_Set exercise_
Emit the exact text of every line from the line with "for Blender 4.5." to the line with "c, s = math.cos(0.7879), math.sin(0.7879)", both ends included. No other output is expected.

_Exercise inputs_
──────────────────────────────
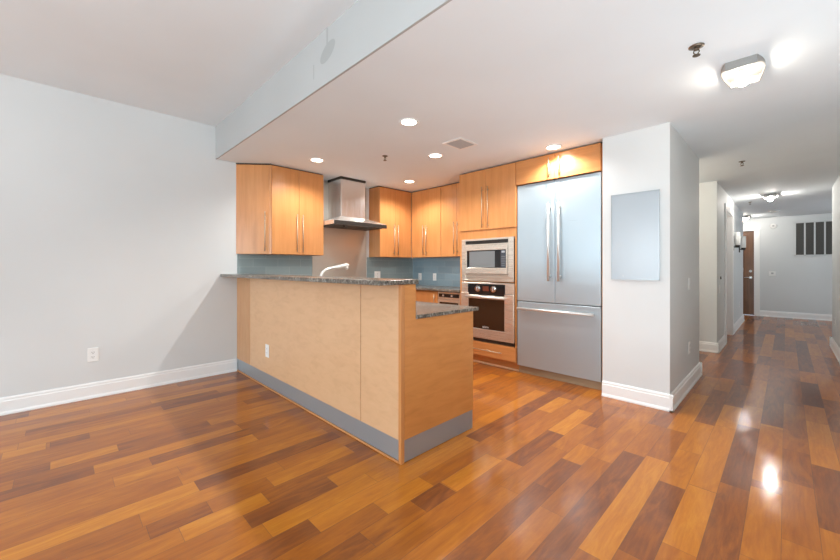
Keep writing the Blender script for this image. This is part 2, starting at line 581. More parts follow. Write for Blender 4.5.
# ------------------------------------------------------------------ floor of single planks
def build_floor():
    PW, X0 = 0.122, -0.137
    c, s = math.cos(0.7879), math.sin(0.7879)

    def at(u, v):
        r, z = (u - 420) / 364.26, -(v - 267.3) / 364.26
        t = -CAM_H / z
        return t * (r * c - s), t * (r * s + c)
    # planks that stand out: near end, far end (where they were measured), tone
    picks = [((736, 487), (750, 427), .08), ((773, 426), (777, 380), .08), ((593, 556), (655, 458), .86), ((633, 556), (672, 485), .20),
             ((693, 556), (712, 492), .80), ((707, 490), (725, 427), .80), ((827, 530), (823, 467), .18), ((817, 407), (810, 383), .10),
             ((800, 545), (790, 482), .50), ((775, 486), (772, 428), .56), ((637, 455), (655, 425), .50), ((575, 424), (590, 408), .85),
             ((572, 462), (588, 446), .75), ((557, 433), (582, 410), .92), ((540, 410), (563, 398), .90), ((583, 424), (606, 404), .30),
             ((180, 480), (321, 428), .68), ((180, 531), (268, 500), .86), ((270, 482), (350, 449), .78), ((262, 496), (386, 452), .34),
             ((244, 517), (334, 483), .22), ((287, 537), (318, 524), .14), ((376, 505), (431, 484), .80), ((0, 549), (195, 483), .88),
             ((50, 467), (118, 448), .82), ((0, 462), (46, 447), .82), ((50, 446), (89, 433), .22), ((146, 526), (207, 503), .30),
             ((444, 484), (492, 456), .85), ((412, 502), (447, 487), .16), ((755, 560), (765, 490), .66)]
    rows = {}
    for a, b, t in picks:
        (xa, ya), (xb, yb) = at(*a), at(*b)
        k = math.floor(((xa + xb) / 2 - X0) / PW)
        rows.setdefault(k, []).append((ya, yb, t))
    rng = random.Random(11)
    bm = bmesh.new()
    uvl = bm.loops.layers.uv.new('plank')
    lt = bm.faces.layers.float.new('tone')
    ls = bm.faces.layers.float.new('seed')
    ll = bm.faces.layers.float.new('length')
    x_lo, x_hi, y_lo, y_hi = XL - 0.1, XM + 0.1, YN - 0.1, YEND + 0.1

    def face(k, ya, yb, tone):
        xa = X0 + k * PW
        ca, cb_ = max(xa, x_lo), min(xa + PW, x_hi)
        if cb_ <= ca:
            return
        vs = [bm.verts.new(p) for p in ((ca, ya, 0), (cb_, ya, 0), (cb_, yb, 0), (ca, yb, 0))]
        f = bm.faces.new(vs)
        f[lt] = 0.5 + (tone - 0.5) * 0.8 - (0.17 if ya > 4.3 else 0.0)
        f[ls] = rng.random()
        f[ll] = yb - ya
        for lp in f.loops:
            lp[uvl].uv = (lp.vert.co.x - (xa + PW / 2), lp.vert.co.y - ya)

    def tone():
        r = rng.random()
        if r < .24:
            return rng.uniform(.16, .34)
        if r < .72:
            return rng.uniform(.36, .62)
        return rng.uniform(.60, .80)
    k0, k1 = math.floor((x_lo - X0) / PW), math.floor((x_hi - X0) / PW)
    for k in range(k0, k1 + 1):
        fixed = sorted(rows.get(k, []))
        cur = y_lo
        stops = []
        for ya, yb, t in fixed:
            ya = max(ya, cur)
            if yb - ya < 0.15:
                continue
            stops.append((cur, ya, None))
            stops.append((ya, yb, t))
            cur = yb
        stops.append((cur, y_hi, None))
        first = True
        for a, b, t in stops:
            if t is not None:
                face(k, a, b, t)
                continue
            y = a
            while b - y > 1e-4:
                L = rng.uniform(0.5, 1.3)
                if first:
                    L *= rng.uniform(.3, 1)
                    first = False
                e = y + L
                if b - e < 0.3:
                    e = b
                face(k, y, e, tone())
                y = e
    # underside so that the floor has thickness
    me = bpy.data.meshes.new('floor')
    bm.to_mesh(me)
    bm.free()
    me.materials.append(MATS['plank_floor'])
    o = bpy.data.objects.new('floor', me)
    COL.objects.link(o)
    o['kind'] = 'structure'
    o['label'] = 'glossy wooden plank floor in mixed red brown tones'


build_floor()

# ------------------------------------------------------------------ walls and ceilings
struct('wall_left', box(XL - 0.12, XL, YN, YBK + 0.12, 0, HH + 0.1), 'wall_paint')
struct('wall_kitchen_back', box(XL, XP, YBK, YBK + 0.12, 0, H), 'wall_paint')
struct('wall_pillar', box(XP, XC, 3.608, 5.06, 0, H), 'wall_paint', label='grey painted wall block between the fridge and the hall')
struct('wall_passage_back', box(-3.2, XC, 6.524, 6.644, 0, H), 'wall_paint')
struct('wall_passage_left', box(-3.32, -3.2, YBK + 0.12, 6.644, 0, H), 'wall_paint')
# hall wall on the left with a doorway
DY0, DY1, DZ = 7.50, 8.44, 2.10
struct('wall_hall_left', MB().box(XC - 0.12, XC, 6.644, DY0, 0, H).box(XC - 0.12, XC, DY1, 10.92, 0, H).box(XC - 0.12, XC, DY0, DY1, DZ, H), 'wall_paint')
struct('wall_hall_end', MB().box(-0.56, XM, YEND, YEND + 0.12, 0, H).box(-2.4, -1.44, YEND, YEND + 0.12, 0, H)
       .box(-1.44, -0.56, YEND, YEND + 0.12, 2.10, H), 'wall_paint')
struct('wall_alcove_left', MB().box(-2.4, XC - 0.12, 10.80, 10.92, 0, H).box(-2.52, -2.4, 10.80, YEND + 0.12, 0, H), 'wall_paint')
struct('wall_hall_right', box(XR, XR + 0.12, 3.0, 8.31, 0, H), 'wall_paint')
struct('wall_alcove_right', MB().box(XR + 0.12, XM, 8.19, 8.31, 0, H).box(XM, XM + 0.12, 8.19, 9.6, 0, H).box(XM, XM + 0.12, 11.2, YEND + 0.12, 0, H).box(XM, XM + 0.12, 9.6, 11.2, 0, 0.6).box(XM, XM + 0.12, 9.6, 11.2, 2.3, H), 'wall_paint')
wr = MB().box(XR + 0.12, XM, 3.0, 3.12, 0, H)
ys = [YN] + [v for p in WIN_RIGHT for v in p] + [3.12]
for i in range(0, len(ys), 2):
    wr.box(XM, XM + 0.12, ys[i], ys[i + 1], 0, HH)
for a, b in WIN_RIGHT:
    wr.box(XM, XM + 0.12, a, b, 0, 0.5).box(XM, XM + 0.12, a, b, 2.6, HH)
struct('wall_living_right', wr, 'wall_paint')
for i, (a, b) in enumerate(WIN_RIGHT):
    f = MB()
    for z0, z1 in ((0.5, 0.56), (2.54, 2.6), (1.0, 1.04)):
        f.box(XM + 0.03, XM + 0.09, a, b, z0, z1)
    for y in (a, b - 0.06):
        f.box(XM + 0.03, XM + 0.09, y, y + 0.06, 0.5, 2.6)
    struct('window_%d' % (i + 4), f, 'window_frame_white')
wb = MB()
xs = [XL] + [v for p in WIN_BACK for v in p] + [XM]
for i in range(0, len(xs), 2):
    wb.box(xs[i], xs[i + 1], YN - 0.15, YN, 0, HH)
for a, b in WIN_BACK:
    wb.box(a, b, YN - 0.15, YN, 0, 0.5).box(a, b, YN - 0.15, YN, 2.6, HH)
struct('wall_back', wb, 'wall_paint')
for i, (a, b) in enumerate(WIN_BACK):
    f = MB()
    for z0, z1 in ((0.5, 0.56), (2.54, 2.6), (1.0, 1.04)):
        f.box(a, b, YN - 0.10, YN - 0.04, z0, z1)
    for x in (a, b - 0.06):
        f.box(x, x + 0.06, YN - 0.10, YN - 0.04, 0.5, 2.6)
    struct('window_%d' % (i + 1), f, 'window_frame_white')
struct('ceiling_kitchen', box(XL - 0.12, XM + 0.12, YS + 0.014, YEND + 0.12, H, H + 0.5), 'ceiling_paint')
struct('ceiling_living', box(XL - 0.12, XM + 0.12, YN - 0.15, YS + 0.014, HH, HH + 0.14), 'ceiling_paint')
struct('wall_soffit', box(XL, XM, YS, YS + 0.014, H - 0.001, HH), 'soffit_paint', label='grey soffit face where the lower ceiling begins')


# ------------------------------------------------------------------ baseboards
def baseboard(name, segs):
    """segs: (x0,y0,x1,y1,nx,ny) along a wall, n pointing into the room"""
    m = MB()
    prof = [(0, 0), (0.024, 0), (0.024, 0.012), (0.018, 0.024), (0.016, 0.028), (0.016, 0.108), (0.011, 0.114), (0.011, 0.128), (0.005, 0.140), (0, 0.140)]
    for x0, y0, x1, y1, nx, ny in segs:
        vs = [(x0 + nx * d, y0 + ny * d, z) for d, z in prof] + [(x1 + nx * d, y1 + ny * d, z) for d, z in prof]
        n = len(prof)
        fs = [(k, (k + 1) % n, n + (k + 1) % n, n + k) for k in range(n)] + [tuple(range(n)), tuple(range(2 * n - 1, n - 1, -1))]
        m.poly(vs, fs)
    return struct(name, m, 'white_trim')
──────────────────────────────
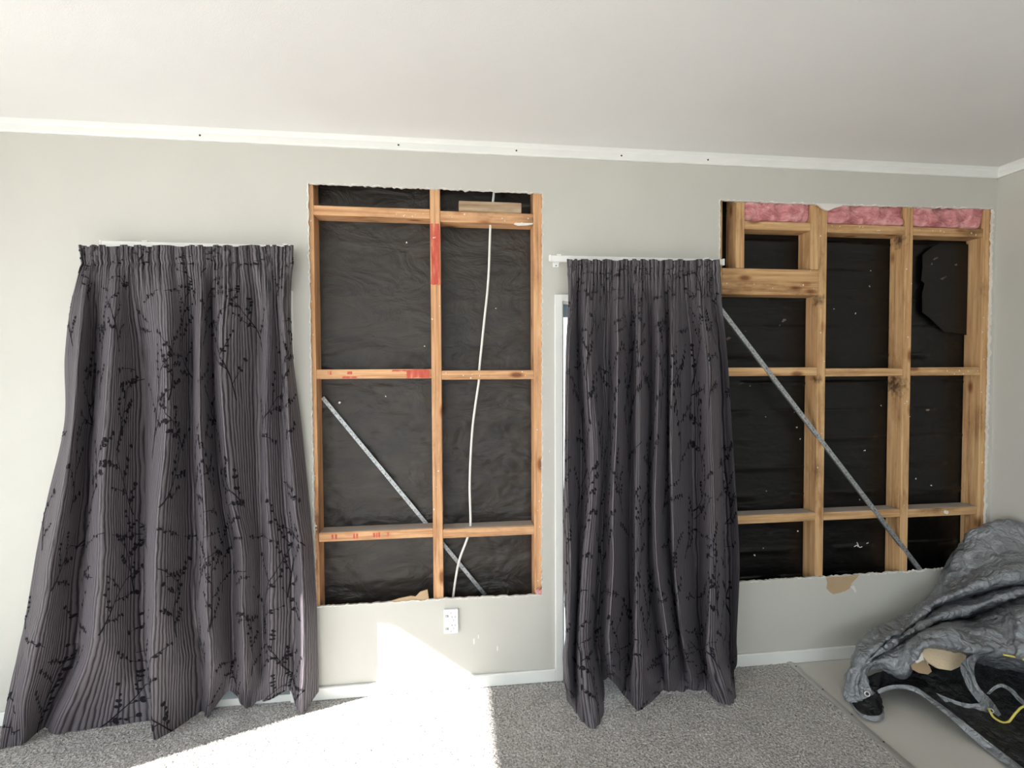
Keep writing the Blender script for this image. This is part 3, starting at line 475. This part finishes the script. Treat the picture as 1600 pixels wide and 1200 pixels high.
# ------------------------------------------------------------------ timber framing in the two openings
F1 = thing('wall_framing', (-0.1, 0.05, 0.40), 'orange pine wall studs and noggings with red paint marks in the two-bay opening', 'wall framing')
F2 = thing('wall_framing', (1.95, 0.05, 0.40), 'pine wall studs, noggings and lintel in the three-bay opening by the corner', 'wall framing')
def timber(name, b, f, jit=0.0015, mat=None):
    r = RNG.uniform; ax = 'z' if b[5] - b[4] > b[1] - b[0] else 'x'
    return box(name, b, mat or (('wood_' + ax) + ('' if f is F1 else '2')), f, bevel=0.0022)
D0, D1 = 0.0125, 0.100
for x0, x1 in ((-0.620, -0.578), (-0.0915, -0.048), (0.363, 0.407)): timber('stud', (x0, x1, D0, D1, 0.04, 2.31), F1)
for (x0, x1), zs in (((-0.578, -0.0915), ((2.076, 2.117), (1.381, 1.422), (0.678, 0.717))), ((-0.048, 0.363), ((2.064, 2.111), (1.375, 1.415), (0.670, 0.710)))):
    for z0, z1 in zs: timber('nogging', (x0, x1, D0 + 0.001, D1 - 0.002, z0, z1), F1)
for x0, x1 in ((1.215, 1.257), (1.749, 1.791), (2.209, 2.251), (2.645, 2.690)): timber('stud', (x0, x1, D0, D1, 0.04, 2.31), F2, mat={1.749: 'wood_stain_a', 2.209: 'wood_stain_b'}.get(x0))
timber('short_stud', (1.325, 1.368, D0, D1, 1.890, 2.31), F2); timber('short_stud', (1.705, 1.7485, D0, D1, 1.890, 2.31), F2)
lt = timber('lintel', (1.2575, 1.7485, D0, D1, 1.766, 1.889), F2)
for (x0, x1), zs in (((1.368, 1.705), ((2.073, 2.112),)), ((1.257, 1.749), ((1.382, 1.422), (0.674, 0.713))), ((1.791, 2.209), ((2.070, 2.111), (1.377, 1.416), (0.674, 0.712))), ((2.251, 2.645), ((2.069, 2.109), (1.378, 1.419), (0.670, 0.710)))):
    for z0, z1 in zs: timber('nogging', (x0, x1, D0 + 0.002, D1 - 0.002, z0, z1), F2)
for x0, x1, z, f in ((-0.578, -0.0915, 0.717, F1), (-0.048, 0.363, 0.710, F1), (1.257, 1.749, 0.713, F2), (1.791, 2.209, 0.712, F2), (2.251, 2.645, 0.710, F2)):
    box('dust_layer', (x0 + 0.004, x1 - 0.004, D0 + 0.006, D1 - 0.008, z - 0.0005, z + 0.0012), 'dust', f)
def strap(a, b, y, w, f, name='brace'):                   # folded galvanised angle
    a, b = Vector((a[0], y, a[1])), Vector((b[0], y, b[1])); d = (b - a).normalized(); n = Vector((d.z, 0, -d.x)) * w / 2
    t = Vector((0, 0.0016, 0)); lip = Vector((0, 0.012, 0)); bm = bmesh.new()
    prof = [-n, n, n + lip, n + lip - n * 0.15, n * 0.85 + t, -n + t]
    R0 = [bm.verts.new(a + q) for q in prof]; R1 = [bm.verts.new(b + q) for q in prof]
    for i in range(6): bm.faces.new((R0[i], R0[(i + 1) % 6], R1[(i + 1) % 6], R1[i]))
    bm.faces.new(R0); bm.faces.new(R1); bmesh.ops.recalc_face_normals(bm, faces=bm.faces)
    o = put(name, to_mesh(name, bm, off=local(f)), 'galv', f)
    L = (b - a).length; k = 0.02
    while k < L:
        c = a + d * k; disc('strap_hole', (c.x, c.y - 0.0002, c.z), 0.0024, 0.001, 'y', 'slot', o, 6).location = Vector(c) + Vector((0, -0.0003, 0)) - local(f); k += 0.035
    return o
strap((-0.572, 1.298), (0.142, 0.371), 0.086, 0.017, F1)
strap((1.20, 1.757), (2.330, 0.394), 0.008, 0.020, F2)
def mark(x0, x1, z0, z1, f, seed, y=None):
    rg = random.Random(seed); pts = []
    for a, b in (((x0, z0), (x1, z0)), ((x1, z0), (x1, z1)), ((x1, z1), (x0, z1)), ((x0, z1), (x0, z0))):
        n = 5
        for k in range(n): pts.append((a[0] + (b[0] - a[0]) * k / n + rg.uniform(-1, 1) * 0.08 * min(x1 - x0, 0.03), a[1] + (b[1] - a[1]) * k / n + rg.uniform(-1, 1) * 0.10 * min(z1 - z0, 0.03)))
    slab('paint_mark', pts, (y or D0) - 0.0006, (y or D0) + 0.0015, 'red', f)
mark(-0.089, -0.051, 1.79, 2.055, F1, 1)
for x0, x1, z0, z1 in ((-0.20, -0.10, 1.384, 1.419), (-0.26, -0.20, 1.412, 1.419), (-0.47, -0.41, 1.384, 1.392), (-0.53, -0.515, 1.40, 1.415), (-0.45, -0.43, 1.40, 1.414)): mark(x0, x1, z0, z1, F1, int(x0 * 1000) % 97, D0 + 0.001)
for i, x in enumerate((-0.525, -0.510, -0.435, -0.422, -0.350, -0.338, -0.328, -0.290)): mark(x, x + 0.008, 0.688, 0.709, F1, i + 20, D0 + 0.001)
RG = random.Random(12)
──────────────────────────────
_Output of the task_
Keep writing the Blender script for this image. This is part 2, starting at line 581. More parts follow. Write for Blender 4.5.
# ------------------------------------------------------------------ floor of single planks
def build_floor():
    PW, X0 = 0.122, -0.137
    c, s = math.cos(0.7879), math.sin(0.7879)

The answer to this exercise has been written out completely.